_What to work on_
Exactly reproduce the lines that follow.

_Available data_

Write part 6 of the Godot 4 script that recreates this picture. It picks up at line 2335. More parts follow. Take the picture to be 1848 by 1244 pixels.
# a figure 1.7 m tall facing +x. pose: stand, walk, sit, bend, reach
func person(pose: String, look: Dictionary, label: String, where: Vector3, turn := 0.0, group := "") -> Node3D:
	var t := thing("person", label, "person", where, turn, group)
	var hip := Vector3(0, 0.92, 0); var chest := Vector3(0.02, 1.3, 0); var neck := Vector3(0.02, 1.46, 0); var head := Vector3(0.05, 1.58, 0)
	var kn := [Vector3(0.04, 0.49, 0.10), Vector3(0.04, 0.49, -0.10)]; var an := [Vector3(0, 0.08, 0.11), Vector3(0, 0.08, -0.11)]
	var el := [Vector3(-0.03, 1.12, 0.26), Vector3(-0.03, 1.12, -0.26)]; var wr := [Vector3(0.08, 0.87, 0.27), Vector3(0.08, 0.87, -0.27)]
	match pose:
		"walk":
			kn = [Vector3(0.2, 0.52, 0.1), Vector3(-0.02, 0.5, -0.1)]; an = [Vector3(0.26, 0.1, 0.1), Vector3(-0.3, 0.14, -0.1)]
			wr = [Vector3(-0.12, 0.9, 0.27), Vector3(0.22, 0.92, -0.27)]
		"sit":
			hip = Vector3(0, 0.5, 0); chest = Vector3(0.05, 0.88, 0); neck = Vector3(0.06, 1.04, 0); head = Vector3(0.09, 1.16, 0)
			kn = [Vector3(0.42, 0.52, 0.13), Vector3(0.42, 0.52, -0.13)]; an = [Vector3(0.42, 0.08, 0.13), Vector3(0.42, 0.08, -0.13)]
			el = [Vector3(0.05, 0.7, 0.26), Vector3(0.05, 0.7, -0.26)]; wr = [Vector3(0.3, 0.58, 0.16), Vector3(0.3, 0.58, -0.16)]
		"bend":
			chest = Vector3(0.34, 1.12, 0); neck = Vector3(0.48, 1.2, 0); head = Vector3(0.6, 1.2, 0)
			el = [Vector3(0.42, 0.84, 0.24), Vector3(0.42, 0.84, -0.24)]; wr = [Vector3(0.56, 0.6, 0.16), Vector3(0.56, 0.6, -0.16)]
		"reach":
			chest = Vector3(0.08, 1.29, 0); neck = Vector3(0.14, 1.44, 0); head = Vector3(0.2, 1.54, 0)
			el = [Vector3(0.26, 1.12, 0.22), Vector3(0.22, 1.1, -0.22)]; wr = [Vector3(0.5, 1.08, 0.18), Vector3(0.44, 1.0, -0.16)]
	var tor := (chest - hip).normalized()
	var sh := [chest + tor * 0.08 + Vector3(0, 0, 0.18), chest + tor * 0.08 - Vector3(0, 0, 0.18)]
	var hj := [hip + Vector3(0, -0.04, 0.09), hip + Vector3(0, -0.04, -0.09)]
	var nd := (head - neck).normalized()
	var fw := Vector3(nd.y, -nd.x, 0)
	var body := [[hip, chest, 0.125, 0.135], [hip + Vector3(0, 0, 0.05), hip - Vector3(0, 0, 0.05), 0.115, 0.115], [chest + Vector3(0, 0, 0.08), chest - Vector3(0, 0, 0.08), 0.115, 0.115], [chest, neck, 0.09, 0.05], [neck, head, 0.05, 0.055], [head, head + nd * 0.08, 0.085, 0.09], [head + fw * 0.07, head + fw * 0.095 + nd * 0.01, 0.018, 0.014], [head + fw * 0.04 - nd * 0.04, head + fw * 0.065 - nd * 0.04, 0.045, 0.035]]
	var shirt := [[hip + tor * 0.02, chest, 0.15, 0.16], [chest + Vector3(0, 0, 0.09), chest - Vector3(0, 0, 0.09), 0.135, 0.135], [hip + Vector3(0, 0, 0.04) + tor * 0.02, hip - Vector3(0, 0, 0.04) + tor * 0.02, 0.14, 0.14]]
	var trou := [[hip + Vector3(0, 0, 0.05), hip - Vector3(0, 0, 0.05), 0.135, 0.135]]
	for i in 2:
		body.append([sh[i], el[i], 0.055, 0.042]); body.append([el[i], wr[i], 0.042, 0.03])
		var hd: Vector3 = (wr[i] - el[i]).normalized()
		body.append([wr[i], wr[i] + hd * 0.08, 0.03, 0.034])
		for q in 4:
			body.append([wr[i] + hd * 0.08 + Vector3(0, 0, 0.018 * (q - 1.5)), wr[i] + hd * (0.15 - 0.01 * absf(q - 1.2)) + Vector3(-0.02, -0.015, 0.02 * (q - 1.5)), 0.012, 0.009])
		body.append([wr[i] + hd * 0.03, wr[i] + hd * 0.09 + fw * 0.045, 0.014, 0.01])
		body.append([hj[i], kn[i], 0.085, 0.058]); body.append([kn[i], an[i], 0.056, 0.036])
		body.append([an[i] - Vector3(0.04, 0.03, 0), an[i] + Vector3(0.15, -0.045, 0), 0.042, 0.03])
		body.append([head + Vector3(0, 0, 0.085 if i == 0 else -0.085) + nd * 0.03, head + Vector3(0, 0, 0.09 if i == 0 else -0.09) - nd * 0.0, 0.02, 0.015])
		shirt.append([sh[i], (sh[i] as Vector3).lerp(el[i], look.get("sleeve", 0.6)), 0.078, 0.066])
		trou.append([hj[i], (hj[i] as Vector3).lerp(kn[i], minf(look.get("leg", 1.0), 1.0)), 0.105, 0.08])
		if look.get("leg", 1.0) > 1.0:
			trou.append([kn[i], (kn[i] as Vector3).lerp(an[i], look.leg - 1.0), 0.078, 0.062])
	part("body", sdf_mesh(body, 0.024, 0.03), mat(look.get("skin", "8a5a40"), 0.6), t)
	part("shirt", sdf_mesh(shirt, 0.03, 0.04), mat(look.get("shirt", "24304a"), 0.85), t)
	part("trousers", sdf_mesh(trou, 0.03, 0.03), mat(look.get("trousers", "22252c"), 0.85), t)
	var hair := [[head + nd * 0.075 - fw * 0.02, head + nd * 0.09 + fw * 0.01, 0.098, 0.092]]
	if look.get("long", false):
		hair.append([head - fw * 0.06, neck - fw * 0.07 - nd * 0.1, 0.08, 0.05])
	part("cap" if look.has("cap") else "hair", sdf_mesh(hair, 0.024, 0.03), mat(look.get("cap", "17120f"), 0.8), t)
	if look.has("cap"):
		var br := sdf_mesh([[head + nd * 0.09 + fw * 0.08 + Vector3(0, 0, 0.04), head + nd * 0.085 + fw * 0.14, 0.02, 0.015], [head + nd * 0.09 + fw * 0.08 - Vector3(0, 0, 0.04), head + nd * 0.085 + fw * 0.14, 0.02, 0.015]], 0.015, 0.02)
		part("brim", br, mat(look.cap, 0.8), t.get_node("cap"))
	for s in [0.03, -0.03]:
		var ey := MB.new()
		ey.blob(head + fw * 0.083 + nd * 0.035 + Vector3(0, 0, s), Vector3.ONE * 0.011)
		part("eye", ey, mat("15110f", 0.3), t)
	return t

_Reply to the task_
Write part 6 of the Godot 4 script that recreates this picture. It picks up at line 2335. More parts follow. Take the picture to be 1848 by 1244 pixels.
# a figure 1.7 m tall facing +x. pose: stand, walk, sit, bend, reach
func person(pose: String, look: Dictionary, label: String, where: Vector3, turn := 0.0, group := "") -> Node3D:
	var t := thing("person", label, "person", where, turn, group)
	var hip := Vector3(0, 0.92, 0); var chest := Vector3(0.02, 1.3, 0); var neck := Vector3(0.02, 1.46, 0); var head := Vector3(0.05, 1.58, 0)
	var kn := [Vector3(0.04, 0.49, 0.10), Vector3(0.04, 0.49, -0.10)]; var an := [Vector3(0, 0.08, 0.11), Vector3(0, 0.08, -0.11)]
	var el := [Vector3(-0.03, 1.12, 0.26), Vector3(-0.03, 1.12, -0.26)]; var wr := [Vector3(0.08, 0.87, 0.27), Vector3(0.08, 0.87, -0.27)]
	match pose:
		"walk":
			kn = [Vector3(0.2, 0.52, 0.1), Vector3(-0.02, 0.5, -0.1)]; an = [Vector3(0.26, 0.1, 0.1), Vector3(-0.3, 0.14, -0.1)]
			wr = [Vector3(-0.12, 0.9, 0.27), Vector3(0.22, 0.92, -0.27)]
		"sit":
			hip = Vector3(0, 0.5, 0); chest = Vector3(0.05, 0.88, 0); neck = Vector3(0.06, 1.04, 0); head = Vector3(0.09, 1.16, 0)
			kn = [Vector3(0.42, 0.52, 0.13), Vector3(0.42, 0.52, -0.13)]; an = [Vector3(0.42, 0.08, 0.13), Vector3(0.42, 0.08, -0.13)]
			el = [Vector3(0.05, 0.7, 0.26), Vector3(0.05, 0.7, -0.26)]; wr = [Vector3(0.3, 0.58, 0.16), Vector3(0.3, 0.58, -0.16)]
		"bend":
			chest = Vector3(0.34, 1.12, 0); neck = Vector3(0.48, 1.2, 0); head = Vector3(0.6, 1.2, 0)
			el = [Vector3(0.42, 0.84, 0.24), Vector3(0.42, 0.84, -0.24)]; wr = [Vector3(0.56, 0.6, 0.16), Vector3(0.56, 0.6, -0.16)]
		"reach":
			chest = Vector3(0.08, 1.29, 0); neck = Vector3(0.14, 1.44, 0); head = Vector3(0.2, 1.54, 0)
			el = [Vector3(0.26, 1.12, 0.22), Vector3(0.22, 1.1, -0.22)]; wr = [Vector3(0.5, 1.08, 0.18), Vector3(0.44, 1.0, -0.16)]
	var tor := (chest - hip).normalized()
	var sh := [chest + tor * 0.08 + Vector3(0, 0, 0.18), chest + tor * 0.08 - Vector3(0, 0, 0.18)]
	var hj := [hip + Vector3(0, -0.04, 0.09), hip + Vector3(0, -0.04, -0.09)]
	var nd := (head - neck).normalized()
	var fw := Vector3(nd.y, -nd.x, 0)
	var body := [[hip, chest, 0.125, 0.135], [hip + Vector3(0, 0, 0.05), hip - Vector3(0, 0, 0.05), 0.115, 0.115], [chest + Vector3(0, 0, 0.08), chest - Vector3(0, 0, 0.08), 0.115, 0.115], [chest, neck, 0.09, 0.05], [neck, head, 0.05, 0.055], [head, head + nd * 0.08, 0.085, 0.09], [head + fw * 0.07, head + fw * 0.095 + nd * 0.01, 0.018, 0.014], [head + fw * 0.04 - nd * 0.04, head + fw * 0.065 - nd * 0.04, 0.045, 0.035]]
	var shirt := [[hip + tor * 0.02, chest, 0.15, 0.16], [chest + Vector3(0, 0, 0.09), chest - Vector3(0, 0, 0.09), 0.135, 0.135], [hip + Vector3(0, 0, 0.04) + tor * 0.02, hip - Vector3(0, 0, 0.04) + tor * 0.02, 0.14, 0.14]]
	var trou := [[hip + Vector3(0, 0, 0.05), hip - Vector3(0, 0, 0.05), 0.135, 0.135]]
	for i in 2:
		body.append([sh[i], el[i], 0.055, 0.042]); body.append([el[i], wr[i], 0.042, 0.03])
		var hd: Vector3 = (wr[i] - el[i]).normalized()
		body.append([wr[i], wr[i] + hd * 0.08, 0.03, 0.034])
		for q in 4:
			body.append([wr[i] + hd * 0.08 + Vector3(0, 0, 0.018 * (q - 1.5)), wr[i] + hd * (0.15 - 0.01 * absf(q - 1.2)) + Vector3(-0.02, -0.015, 0.02 * (q - 1.5)), 0.012, 0.009])
		body.append([wr[i] + hd * 0.03, wr[i] + hd * 0.09 + fw * 0.045, 0.014, 0.01])
		body.append([hj[i], kn[i], 0.085, 0.058]); body.append([kn[i], an[i], 0.056, 0.036])
		body.append([an[i] - Vector3(0.04, 0.03, 0), an[i] + Vector3(0.15, -0.045, 0), 0.042, 0.03])
		body.append([head + Vector3(0, 0, 0.085 if i == 0 else -0.085) + nd * 0.03, head + Vector3(0, 0, 0.09 if i == 0 else -0.09) - nd * 0.0, 0.02, 0.015])
		shirt.append([sh[i], (sh[i] as Vector3).lerp(el[i], look.get("sleeve", 0.6)), 0.078, 0.066])
		trou.append([hj[i], (hj[i] as Vector3).lerp(kn[i], minf(look.get("leg", 1.0), 1.0)), 0.105, 0.08])
		if look.get("leg", 1.0) > 1.0:
			trou.append([kn[i], (kn[i] as Vector3).lerp(an[i], look.leg - 1.0), 0.078, 0.062])
	part("body", sdf_mesh(body, 0.024, 0.03), mat(look.get("skin", "8a5a40"), 0.6), t)
	part("shirt", sdf_mesh(shirt, 0.03, 0.04), mat(look.get("shirt", "24304a"), 0.85), t)
	part("trousers", sdf_mesh(trou, 0.03, 0.03), mat(look.get("trousers", "22252c"), 0.85), t)
	var hair := [[head + nd * 0.075 - fw * 0.02, head + nd * 0.09 + fw * 0.01, 0.098, 0.092]]
	if look.get("long", false):
		hair.append([head - fw * 0.06, neck - fw * 0.07 - nd * 0.1, 0.08, 0.05])
	part("cap" if look.has("cap") else "hair", sdf_mesh(hair, 0.024, 0.03), mat(look.get("cap", "17120f"), 0.8), t)
	if look.has("cap"):
		var br := sdf_mesh([[head + nd * 0.09 + fw * 0.08 + Vector3(0, 0, 0.04), head + nd * 0.085 + fw * 0.14, 0.02, 0.015], [head + nd * 0.09 + fw * 0.08 - Vector3(0, 0, 0.04), head + nd * 0.085 + fw * 0.14, 0.02, 0.015]], 0.015, 0.02)
		part("brim", br, mat(look.cap, 0.8), t.get_node("cap"))
	for s in [0.03, -0.03]:
		var ey := MB.new()
		ey.blob(head + fw * 0.083 + nd * 0.035 + Vector3(0, 0, s), Vector3.ONE * 0.011)
		part("eye", ey, mat("15110f", 0.3), t)
	return t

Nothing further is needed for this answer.